The spread of coffee to Europe and the world began in Istanbul with Ottoman merchants. In a close encounter with the Ottomans, the Venetians were first to discover this strange dark fluid. G. Francesco Morosini, ambassador of the Venetian Republic to the Ottoman Sultan, reported in 1582 from Istanbul about numerous public places where people meet each other several times a day over “acqua nera,” a dark and boiling hot beverage. “Acqua nera,” which literally means black water, was soon to conquer Venice.

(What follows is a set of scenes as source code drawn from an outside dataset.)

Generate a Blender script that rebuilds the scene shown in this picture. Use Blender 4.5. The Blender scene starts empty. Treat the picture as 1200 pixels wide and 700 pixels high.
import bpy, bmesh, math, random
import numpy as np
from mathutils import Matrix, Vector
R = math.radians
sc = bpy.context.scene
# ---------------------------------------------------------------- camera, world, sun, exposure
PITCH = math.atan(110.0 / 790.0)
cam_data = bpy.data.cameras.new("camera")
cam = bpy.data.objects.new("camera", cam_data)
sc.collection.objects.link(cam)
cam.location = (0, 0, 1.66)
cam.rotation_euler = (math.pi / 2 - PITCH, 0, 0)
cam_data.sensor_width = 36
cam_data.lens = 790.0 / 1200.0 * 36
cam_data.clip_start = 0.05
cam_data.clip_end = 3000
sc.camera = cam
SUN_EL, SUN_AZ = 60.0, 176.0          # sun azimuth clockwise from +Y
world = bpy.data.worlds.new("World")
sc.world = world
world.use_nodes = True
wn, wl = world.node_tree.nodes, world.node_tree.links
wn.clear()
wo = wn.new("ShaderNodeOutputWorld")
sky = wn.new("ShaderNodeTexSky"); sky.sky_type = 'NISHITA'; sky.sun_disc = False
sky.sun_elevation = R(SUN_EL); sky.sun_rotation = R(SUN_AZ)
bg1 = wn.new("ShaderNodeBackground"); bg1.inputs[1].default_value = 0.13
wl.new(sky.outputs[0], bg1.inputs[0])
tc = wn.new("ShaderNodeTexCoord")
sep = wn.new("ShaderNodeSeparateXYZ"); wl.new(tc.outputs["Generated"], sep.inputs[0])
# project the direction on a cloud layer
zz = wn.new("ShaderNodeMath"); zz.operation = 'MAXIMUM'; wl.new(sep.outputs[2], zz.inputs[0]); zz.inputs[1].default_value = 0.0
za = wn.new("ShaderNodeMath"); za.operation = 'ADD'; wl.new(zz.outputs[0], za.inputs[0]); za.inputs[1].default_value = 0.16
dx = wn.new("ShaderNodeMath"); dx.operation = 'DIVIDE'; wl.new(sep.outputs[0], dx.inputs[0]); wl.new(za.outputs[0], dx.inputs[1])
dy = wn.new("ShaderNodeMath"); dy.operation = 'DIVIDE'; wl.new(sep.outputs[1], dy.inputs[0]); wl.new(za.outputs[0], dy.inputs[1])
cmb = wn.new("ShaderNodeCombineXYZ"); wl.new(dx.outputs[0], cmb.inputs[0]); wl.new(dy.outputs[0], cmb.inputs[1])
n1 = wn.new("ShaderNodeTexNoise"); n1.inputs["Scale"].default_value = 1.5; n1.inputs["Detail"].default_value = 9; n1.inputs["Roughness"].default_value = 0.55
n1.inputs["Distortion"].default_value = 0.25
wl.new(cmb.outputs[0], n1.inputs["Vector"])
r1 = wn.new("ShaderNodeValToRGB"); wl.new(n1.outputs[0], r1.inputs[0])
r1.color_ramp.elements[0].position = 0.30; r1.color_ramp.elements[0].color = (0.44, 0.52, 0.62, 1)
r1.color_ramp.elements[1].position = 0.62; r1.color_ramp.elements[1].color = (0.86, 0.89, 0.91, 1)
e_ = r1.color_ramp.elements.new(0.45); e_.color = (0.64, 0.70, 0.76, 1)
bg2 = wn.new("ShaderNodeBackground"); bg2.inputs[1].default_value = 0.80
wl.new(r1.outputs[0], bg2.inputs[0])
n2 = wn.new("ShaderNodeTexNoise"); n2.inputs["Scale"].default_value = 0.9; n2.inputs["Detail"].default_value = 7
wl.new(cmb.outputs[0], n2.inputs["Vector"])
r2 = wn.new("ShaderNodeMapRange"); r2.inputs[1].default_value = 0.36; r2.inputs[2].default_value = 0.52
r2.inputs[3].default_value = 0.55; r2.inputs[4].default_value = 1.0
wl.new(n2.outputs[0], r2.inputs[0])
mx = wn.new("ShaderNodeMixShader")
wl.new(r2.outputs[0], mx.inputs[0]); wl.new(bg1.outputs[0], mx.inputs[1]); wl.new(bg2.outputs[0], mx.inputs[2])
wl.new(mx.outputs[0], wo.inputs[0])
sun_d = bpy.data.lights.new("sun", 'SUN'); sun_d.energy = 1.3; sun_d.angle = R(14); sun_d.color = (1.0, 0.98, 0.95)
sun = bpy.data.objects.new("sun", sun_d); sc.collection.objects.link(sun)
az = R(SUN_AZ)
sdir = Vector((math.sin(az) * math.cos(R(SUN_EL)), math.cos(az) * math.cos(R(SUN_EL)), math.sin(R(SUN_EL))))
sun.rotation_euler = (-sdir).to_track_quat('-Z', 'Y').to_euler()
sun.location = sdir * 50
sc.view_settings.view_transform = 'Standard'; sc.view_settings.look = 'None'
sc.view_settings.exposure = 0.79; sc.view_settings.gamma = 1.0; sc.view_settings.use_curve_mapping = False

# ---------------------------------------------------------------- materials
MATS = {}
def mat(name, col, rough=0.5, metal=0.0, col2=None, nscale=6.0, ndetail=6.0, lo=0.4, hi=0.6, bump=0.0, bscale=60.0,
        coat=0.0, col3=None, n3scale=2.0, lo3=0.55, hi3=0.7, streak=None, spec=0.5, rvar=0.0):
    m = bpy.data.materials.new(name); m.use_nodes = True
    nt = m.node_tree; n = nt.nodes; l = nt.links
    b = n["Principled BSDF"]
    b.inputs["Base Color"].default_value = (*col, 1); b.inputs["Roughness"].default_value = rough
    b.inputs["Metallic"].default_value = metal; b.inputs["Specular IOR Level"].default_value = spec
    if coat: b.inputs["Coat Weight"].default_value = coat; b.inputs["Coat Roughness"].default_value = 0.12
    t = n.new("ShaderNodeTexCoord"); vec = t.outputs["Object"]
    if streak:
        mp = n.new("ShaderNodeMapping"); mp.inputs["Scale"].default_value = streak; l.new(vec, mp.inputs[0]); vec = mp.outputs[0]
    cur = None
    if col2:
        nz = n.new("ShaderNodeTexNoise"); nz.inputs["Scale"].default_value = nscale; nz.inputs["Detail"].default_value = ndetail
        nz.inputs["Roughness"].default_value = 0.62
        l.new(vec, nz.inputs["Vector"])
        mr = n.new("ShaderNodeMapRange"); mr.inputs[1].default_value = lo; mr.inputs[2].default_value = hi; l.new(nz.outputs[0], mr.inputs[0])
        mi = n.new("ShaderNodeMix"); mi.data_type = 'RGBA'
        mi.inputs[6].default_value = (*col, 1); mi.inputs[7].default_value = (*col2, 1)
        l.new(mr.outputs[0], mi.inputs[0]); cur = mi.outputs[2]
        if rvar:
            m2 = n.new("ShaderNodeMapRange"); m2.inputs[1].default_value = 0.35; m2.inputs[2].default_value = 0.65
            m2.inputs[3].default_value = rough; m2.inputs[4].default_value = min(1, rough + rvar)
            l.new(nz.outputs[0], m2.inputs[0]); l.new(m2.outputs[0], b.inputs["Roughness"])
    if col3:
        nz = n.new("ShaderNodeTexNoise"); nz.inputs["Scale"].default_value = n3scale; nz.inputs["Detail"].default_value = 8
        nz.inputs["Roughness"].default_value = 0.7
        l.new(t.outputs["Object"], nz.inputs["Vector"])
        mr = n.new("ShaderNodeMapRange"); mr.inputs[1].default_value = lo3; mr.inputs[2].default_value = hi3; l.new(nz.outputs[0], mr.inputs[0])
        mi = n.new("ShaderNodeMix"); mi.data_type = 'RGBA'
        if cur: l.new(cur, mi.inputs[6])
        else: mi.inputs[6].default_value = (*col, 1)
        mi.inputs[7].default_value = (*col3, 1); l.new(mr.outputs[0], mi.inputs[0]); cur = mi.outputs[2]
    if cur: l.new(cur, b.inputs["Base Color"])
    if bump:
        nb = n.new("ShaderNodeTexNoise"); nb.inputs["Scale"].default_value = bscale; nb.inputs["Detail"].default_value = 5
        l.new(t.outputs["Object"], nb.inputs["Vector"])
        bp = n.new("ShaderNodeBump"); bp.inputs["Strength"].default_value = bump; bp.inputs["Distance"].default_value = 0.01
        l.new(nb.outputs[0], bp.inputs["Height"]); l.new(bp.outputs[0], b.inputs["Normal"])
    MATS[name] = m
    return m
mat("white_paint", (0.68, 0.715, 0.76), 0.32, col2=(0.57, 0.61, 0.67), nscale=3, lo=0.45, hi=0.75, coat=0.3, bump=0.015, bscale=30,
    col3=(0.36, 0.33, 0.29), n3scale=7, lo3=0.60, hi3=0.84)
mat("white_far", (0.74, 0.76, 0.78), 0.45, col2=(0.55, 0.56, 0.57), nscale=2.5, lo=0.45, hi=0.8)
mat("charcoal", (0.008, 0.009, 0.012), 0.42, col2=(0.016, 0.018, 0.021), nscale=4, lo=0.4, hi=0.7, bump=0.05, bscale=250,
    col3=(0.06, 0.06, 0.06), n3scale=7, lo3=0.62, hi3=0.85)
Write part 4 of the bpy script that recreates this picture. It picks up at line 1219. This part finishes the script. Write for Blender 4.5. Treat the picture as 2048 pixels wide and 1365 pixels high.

European Heritage Year was recently celebrated by the European Delegation in Turkey at the Venetian Palace in Istanbul with a menu themed “A Taste of Two Cites” based on heritage recipes from Venice and Istanbul. One sweet served was a typical Venetian dessert Tiramisu, with a Turkish twist. Prepare your favorite tiramisu recipe but do not dust with cocoa powder; instead, dust liberally with medium roasted Turkish coffee, it is as powdery as cocoa anyway. It gives a miraculously powerful touch, believe me!

Cork of the Week:

“Spirit of the week” would have been more appropriate for the title, as it will be a week of Irish whiskey for me. I am excited to be re-visiting the premises of Teeling, known as the spirit of Dublin, the only whiskey distillery inside the city. I will be comparing their whiskey tasting glass with that of a Turkish tea glass, as there has been a fad about claiming that the ideal tasting glass was the tulip shaped glasses identical to the ones we use daily for tea. I am particularly anxious to compare it with Refika’s “Gönlübol” glasses, which are rightfully named “Big-hearted.” These voluptuous tea glasses are newly launched by Turkish food celebrity Refika Birgül, and are round, generous, and big-hearted, just like herself.